Print every line of the listing exactly, please.

begin

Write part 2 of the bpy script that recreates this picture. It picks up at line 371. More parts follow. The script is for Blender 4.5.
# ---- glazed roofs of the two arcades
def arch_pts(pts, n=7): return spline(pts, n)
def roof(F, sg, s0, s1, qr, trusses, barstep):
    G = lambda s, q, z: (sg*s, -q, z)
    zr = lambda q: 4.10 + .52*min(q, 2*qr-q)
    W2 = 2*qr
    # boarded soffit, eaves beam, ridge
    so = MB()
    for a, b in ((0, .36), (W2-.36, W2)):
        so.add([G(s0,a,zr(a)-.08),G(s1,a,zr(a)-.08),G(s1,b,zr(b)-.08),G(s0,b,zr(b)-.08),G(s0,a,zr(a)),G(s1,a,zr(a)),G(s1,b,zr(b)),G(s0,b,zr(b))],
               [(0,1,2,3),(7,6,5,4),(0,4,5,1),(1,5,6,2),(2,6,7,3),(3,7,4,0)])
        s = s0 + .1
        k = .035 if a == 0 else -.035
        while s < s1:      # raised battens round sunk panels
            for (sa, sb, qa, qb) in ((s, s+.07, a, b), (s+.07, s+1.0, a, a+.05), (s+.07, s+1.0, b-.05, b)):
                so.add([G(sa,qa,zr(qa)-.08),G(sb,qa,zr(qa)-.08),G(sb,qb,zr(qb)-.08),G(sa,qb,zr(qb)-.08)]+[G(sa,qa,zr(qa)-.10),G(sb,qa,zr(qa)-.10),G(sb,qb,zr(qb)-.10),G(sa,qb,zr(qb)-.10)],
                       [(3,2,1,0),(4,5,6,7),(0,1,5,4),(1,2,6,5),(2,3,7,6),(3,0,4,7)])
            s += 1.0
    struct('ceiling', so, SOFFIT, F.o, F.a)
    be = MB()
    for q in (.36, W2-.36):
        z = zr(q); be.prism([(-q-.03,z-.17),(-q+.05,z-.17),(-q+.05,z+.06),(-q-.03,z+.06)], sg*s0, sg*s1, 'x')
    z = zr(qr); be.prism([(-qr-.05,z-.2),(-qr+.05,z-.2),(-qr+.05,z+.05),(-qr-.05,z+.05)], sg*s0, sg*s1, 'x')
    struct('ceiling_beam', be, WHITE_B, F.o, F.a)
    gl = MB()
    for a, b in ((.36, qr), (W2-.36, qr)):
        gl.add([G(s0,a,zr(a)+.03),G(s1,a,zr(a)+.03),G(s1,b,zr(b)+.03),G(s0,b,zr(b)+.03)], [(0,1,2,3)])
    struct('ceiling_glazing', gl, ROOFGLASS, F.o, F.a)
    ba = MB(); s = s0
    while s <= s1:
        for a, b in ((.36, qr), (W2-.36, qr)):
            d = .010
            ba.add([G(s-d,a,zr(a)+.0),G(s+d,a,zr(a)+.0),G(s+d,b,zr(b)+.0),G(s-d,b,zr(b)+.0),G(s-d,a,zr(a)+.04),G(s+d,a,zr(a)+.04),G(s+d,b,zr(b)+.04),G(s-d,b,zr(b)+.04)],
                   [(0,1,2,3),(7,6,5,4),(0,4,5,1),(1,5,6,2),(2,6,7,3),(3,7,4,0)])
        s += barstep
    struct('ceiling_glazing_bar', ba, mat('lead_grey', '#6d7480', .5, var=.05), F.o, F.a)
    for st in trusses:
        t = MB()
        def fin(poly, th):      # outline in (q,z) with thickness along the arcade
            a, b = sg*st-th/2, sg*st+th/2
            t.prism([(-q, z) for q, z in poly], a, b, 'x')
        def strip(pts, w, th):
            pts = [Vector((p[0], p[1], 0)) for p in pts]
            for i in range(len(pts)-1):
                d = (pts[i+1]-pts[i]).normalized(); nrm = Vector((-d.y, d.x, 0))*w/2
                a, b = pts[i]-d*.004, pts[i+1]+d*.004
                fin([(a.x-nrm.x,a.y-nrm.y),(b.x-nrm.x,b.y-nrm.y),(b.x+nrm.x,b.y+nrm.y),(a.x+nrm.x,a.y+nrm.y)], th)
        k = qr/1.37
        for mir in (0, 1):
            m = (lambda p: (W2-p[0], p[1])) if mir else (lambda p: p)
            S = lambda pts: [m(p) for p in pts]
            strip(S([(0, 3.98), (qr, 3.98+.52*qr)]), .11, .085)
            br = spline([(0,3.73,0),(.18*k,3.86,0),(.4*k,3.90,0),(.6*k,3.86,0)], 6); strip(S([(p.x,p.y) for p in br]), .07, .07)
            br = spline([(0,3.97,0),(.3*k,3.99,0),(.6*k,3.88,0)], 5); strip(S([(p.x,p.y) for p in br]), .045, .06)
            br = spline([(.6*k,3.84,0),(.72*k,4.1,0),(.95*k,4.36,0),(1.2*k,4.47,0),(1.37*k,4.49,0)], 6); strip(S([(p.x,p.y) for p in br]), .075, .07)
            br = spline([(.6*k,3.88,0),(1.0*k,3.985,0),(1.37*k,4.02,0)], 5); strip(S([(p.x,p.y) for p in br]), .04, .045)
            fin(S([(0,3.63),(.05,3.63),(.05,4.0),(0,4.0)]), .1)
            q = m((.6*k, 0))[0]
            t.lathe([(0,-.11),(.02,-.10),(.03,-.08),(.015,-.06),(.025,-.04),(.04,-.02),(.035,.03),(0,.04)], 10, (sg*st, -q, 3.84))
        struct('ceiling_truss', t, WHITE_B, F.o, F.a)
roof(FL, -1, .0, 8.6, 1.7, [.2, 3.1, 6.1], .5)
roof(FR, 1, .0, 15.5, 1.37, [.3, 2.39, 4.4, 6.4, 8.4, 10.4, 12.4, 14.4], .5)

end

[EXERCISE OUTPUT]:
Write part 2 of the bpy script that recreates this picture. It picks up at line 371. More parts follow. The script is for Blender 4.5.
# ---- glazed roofs of the two arcades
def arch_pts(pts, n=7): return spline(pts, n)
def roof(F, sg, s0, s1, qr, trusses, barstep):
    G = lambda s, q, z: (sg*s, -q, z)
    zr = lambda q: 4.10 + .52*min(q, 2*qr-q)
    W2 = 2*qr
    # boarded soffit, eaves beam, ridge
    so = MB()
    for a, b in ((0, .36), (W2-.36, W2)):
        so.add([G(s0,a,zr(a)-.08),G(s1,a,zr(a)-.08),G(s1,b,zr(b)-.08),G(s0,b,zr(b)-.08),G(s0,a,zr(a)),G(s1,a,zr(a)),G(s1,b,zr(b)),G(s0,b,zr(b))],
               [(0,1,2,3),(7,6,5,4),(0,4,5,1),(1,5,6,2),(2,6,7,3),(3,7,4,0)])
        s = s0 + .1
        k = .035 if a == 0 else -.035
        while s < s1:      # raised battens round sunk panels
            for (sa, sb, qa, qb) in ((s, s+.07, a, b), (s+.07, s+1.0, a, a+.05), (s+.07, s+1.0, b-.05, b)):
                so.add([G(sa,qa,zr(qa)-.08),G(sb,qa,zr(qa)-.08),G(sb,qb,zr(qb)-.08),G(sa,qb,zr(qb)-.08)]+[G(sa,qa,zr(qa)-.10),G(sb,qa,zr(qa)-.10),G(sb,qb,zr(qb)-.10),G(sa,qb,zr(qb)-.10)],
                       [(3,2,1,0),(4,5,6,7),(0,1,5,4),(1,2,6,5),(2,3,7,6),(3,0,4,7)])
            s += 1.0
    struct('ceiling', so, SOFFIT, F.o, F.a)
    be = MB()
    for q in (.36, W2-.36):
        z = zr(q); be.prism([(-q-.03,z-.17),(-q+.05,z-.17),(-q+.05,z+.06),(-q-.03,z+.06)], sg*s0, sg*s1, 'x')
    z = zr(qr); be.prism([(-qr-.05,z-.2),(-qr+.05,z-.2),(-qr+.05,z+.05),(-qr-.05,z+.05)], sg*s0, sg*s1, 'x')
    struct('ceiling_beam', be, WHITE_B, F.o, F.a)
    gl = MB()
    for a, b in ((.36, qr), (W2-.36, qr)):
        gl.add([G(s0,a,zr(a)+.03),G(s1,a,zr(a)+.03),G(s1,b,zr(b)+.03),G(s0,b,zr(b)+.03)], [(0,1,2,3)])
    struct('ceiling_glazing', gl, ROOFGLASS, F.o, F.a)
    ba = MB(); s = s0
    while s <= s1:
        for a, b in ((.36, qr), (W2-.36, qr)):
            d = .010
            ba.add([G(s-d,a,zr(a)+.0),G(s+d,a,zr(a)+.0),G(s+d,b,zr(b)+.0),G(s-d,b,zr(b)+.0),G(s-d,a,zr(a)+.04),G(s+d,a,zr(a)+.04),G(s+d,b,zr(b)+.04),G(s-d,b,zr(b)+.04)],
                   [(0,1,2,3),(7,6,5,4),(0,4,5,1),(1,5,6,2),(2,6,7,3),(3,7,4,0)])
        s += barstep
    struct('ceiling_glazing_bar', ba, mat('lead_grey', '#6d7480', .5, var=.05), F.o, F.a)
    for st in trusses:
        t = MB()
        def fin(poly, th):      # outline in (q,z) with thickness along the arcade
            a, b = sg*st-th/2, sg*st+th/2
            t.prism([(-q, z) for q, z in poly], a, b, 'x')
        def strip(pts, w, th):
            pts = [Vector((p[0], p[1], 0)) for p in pts]
            for i in range(len(pts)-1):
                d = (pts[i+1]-pts[i]).normalized(); nrm = Vector((-d.y, d.x, 0))*w/2
                a, b = pts[i]-d*.004, pts[i+1]+d*.004
                fin([(a.x-nrm.x,a.y-nrm.y),(b.x-nrm.x,b.y-nrm.y),(b.x+nrm.x,b.y+nrm.y),(a.x+nrm.x,a.y+nrm.y)], th)
        k = qr/1.37
        for mir in (0, 1):
            m = (lambda p: (W2-p[0], p[1])) if mir else (lambda p: p)
            S = lambda pts: [m(p) for p in pts]
            strip(S([(0, 3.98), (qr, 3.98+.52*qr)]), .11, .085)
            br = spline([(0,3.73,0),(.18*k,3.86,0),(.4*k,3.90,0),(.6*k,3.86,0)], 6); strip(S([(p.x,p.y) for p in br]), .07, .07)
            br = spline([(0,3.97,0),(.3*k,3.99,0),(.6*k,3.88,0)], 5); strip(S([(p.x,p.y) for p in br]), .045, .06)
            br = spline([(.6*k,3.84,0),(.72*k,4.1,0),(.95*k,4.36,0),(1.2*k,4.47,0),(1.37*k,4.49,0)], 6); strip(S([(p.x,p.y) for p in br]), .075, .07)
            br = spline([(.6*k,3.88,0),(1.0*k,3.985,0),(1.37*k,4.02,0)], 5); strip(S([(p.x,p.y) for p in br]), .04, .045)
            fin(S([(0,3.63),(.05,3.63),(.05,4.0),(0,4.0)]), .1)
            q = m((.6*k, 0))[0]
            t.lathe([(0,-.11),(.02,-.10),(.03,-.08),(.015,-.06),(.025,-.04),(.04,-.02),(.035,.03),(0,.04)], 10, (sg*st, -q, 3.84))
        struct('ceiling_truss', t, WHITE_B, F.o, F.a)
roof(FL, -1, .0, 8.6, 1.7, [.2, 3.1, 6.1], .5)
roof(FR, 1, .0, 15.5, 1.37, [.3, 2.39, 4.4, 6.4, 8.4, 10.4, 12.4, 14.4], .5)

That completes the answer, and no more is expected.